What is needed → Copy out exactly the lines from the start of the data to the line containing "def rad(a): return math.radians(a)". Include both.

Task material →
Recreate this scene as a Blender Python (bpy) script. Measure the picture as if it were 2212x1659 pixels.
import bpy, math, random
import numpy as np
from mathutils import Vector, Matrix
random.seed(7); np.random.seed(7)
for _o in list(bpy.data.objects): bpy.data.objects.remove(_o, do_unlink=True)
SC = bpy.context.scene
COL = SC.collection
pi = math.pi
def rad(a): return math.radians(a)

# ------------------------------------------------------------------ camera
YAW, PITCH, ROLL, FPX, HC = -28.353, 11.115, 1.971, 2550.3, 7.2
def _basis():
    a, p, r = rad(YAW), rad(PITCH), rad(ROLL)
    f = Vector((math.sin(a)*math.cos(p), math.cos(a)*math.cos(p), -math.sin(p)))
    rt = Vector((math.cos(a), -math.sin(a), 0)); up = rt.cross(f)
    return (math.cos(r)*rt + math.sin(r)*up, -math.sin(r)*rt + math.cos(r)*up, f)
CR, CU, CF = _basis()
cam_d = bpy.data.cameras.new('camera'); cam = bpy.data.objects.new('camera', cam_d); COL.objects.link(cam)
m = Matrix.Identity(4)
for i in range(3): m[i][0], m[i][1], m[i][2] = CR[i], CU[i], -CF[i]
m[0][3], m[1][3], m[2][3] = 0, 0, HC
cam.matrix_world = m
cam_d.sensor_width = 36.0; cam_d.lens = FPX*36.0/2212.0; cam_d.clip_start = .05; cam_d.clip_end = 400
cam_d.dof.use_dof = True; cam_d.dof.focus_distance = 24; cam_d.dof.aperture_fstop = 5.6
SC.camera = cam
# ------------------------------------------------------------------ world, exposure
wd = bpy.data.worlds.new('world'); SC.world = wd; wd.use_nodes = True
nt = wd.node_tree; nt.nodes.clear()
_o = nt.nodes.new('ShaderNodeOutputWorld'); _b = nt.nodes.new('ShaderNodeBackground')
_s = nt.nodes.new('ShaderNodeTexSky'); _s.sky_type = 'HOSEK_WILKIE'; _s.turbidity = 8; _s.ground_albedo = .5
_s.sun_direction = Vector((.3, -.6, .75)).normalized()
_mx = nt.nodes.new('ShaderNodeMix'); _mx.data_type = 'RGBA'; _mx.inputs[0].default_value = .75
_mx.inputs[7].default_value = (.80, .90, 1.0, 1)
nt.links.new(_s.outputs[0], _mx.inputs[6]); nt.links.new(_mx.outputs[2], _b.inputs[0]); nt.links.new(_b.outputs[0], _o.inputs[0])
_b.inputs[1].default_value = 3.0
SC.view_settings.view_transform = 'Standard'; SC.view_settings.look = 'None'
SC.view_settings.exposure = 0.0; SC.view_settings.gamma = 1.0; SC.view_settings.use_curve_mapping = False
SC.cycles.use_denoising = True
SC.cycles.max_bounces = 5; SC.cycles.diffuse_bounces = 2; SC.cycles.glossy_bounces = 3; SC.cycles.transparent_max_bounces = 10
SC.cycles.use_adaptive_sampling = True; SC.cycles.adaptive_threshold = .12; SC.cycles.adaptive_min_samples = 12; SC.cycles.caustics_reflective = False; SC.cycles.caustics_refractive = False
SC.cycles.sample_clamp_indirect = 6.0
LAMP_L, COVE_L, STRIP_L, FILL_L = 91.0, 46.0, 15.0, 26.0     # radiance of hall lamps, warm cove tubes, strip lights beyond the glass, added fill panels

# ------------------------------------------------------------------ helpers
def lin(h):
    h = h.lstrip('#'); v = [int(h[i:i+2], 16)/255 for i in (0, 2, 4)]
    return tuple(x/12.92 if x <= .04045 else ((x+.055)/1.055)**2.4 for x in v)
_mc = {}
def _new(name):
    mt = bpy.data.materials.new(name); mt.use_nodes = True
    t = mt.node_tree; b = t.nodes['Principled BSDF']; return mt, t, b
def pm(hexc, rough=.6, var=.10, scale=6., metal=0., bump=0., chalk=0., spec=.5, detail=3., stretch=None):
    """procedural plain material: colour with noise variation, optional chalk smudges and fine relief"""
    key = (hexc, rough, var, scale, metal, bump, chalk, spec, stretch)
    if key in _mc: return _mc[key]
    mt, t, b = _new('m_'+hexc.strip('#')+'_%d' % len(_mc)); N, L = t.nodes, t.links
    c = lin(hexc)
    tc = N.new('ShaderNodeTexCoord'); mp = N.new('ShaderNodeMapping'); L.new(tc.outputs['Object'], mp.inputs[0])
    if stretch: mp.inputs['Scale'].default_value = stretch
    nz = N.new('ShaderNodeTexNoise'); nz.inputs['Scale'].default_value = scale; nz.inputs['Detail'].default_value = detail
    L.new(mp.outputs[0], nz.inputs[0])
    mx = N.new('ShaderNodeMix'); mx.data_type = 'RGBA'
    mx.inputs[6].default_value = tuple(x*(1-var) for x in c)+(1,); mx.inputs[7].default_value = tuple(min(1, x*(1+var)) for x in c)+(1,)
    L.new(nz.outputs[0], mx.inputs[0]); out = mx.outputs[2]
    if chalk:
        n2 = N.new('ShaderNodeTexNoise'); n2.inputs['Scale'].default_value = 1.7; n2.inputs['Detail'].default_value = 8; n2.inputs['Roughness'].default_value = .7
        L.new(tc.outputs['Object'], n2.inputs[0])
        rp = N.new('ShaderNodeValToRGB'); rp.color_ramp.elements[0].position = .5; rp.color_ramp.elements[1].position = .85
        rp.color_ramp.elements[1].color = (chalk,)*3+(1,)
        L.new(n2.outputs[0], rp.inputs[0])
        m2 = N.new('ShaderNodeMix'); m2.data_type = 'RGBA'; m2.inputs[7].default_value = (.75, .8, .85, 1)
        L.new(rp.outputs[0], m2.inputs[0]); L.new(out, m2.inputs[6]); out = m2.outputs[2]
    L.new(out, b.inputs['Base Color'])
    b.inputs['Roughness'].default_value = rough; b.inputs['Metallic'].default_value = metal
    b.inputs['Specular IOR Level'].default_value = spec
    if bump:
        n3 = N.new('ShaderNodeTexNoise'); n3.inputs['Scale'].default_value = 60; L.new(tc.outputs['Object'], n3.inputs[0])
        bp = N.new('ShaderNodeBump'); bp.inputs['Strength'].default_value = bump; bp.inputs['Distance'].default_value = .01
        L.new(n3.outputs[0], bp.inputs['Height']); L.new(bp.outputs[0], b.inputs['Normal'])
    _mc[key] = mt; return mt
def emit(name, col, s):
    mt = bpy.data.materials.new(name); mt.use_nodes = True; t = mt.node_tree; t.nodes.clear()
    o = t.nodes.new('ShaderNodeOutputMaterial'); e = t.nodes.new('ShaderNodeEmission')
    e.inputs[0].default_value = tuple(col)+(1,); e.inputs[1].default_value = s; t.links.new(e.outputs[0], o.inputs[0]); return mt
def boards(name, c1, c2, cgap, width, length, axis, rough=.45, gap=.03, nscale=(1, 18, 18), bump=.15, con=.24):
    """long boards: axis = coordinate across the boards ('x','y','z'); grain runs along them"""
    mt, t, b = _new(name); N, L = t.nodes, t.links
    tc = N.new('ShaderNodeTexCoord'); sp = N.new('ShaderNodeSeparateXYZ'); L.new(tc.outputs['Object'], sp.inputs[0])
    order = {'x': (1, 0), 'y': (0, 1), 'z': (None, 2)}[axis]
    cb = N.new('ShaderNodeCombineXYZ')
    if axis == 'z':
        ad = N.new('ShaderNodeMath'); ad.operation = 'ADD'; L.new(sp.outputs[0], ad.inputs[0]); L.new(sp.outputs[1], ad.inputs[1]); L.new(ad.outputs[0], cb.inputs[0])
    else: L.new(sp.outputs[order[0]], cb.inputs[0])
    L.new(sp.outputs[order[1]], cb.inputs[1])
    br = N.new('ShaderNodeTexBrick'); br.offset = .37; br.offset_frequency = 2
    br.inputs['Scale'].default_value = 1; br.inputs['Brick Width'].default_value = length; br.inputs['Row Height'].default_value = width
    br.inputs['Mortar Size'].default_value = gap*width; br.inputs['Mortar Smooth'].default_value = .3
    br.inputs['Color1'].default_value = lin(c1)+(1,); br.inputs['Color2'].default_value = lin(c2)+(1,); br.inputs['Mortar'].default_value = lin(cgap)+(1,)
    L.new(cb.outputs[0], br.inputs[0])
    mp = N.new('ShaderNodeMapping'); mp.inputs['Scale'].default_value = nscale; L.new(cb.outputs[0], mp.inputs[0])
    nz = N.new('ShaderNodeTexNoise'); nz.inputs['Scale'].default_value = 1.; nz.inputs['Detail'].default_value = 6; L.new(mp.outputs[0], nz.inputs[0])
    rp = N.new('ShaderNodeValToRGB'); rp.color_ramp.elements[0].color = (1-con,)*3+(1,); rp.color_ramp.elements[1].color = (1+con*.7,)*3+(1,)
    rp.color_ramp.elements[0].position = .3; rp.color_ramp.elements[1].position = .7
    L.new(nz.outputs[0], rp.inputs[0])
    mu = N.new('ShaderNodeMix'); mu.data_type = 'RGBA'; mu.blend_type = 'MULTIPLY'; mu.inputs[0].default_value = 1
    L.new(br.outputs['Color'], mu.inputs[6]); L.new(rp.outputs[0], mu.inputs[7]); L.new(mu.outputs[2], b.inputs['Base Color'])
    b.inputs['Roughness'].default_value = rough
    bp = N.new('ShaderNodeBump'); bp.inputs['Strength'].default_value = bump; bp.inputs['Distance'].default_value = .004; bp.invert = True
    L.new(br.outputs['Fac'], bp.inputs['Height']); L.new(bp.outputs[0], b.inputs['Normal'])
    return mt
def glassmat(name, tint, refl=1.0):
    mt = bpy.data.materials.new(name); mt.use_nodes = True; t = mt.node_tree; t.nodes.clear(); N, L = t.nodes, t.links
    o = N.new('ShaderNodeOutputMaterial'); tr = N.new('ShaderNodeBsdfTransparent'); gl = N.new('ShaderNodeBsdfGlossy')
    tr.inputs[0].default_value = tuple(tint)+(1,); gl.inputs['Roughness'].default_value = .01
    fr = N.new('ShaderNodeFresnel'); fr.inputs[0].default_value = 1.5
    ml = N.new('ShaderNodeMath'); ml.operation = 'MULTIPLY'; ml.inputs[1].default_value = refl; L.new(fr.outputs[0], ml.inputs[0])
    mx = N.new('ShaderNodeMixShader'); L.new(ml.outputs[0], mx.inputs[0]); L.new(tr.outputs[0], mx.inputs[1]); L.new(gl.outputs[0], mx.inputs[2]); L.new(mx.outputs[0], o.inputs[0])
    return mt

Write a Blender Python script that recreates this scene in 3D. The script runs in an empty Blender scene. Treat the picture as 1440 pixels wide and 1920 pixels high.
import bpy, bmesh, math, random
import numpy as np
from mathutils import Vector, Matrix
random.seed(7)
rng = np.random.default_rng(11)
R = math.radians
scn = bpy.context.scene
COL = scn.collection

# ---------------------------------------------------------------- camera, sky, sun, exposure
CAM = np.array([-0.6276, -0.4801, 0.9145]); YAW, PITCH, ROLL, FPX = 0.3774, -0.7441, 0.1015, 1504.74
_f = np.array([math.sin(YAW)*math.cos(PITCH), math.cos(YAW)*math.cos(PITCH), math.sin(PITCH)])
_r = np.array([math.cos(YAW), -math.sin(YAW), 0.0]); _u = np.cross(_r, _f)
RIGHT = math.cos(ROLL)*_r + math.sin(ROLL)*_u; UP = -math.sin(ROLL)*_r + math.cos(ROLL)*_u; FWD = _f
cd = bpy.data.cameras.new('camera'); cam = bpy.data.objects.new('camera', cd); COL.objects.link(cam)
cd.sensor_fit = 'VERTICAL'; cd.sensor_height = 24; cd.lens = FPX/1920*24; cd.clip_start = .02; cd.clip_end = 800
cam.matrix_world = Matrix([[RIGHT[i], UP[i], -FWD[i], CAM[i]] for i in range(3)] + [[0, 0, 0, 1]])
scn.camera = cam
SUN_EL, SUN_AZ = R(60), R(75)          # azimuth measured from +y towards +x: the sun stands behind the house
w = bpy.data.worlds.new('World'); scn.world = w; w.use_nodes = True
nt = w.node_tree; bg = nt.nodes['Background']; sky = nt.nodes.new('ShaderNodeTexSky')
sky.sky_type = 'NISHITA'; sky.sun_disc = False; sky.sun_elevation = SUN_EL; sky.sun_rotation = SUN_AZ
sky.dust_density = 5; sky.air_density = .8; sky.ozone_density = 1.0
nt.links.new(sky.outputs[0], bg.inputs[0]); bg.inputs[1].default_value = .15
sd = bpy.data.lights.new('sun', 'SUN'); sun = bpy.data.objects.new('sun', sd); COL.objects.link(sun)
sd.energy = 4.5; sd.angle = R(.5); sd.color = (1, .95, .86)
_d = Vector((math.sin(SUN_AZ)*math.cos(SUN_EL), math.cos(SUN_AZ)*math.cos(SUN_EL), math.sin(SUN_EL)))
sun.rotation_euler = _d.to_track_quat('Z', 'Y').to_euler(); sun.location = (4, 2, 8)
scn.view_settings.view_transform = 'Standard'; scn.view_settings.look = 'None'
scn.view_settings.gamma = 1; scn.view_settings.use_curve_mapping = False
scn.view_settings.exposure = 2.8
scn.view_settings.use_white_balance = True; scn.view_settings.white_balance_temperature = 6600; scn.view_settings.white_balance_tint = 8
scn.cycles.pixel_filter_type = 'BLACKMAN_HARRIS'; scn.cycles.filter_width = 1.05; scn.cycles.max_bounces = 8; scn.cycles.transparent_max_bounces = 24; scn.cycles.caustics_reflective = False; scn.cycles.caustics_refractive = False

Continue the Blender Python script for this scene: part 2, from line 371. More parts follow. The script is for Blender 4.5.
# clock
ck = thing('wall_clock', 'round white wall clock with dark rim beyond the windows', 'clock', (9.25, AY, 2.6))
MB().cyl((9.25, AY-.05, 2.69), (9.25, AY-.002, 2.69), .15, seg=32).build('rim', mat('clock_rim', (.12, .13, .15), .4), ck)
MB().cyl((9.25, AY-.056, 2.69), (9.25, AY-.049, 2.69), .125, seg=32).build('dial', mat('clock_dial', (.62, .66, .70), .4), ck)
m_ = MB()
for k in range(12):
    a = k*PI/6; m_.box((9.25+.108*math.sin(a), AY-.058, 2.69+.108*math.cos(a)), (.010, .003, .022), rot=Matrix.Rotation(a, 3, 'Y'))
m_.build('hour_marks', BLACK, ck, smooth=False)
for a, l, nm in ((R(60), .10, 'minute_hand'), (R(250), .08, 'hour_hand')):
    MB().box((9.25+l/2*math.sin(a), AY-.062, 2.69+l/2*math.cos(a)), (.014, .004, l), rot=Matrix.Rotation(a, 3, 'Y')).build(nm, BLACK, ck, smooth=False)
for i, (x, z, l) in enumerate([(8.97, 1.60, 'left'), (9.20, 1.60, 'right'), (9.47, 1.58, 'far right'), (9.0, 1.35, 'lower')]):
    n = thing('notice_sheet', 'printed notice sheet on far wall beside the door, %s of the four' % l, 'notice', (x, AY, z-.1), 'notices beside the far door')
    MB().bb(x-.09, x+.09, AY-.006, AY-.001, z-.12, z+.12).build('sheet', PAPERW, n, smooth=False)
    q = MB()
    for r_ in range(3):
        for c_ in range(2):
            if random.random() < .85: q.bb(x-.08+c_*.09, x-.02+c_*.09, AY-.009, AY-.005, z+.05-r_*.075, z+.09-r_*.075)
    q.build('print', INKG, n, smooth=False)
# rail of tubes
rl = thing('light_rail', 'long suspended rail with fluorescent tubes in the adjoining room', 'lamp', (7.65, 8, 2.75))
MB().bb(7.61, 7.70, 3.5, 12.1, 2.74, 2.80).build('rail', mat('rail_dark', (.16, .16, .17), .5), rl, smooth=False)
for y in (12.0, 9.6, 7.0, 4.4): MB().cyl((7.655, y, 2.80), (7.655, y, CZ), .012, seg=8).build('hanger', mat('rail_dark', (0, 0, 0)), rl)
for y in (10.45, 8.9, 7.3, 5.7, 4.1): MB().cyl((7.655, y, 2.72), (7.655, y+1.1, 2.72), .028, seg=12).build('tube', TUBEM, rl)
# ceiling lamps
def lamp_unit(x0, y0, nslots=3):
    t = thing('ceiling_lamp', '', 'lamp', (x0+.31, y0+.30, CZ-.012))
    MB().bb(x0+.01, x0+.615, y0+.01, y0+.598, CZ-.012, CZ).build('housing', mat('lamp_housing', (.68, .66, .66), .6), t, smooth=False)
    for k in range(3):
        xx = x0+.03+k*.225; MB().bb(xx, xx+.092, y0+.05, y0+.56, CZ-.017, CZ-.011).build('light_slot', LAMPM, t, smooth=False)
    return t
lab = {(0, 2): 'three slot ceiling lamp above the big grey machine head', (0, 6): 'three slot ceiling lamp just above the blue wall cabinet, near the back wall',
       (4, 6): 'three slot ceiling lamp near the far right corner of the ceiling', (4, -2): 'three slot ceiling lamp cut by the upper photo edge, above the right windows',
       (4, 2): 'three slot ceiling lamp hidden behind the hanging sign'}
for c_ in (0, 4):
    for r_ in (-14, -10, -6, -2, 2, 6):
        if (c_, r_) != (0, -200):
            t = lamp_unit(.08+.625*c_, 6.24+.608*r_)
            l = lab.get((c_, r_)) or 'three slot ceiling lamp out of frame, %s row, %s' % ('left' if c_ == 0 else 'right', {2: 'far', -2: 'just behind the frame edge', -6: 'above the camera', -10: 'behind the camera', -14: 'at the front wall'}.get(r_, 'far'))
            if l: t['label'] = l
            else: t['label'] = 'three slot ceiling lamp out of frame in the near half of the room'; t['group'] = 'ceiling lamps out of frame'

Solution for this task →
Recreate this scene as a Blender Python (bpy) script. Measure the picture as if it were 2212x1659 pixels.
import bpy, math, random
import numpy as np
from mathutils import Vector, Matrix
random.seed(7); np.random.seed(7)
for _o in list(bpy.data.objects): bpy.data.objects.remove(_o, do_unlink=True)
SC = bpy.context.scene
COL = SC.collection
pi = math.pi
def rad(a): return math.radians(a)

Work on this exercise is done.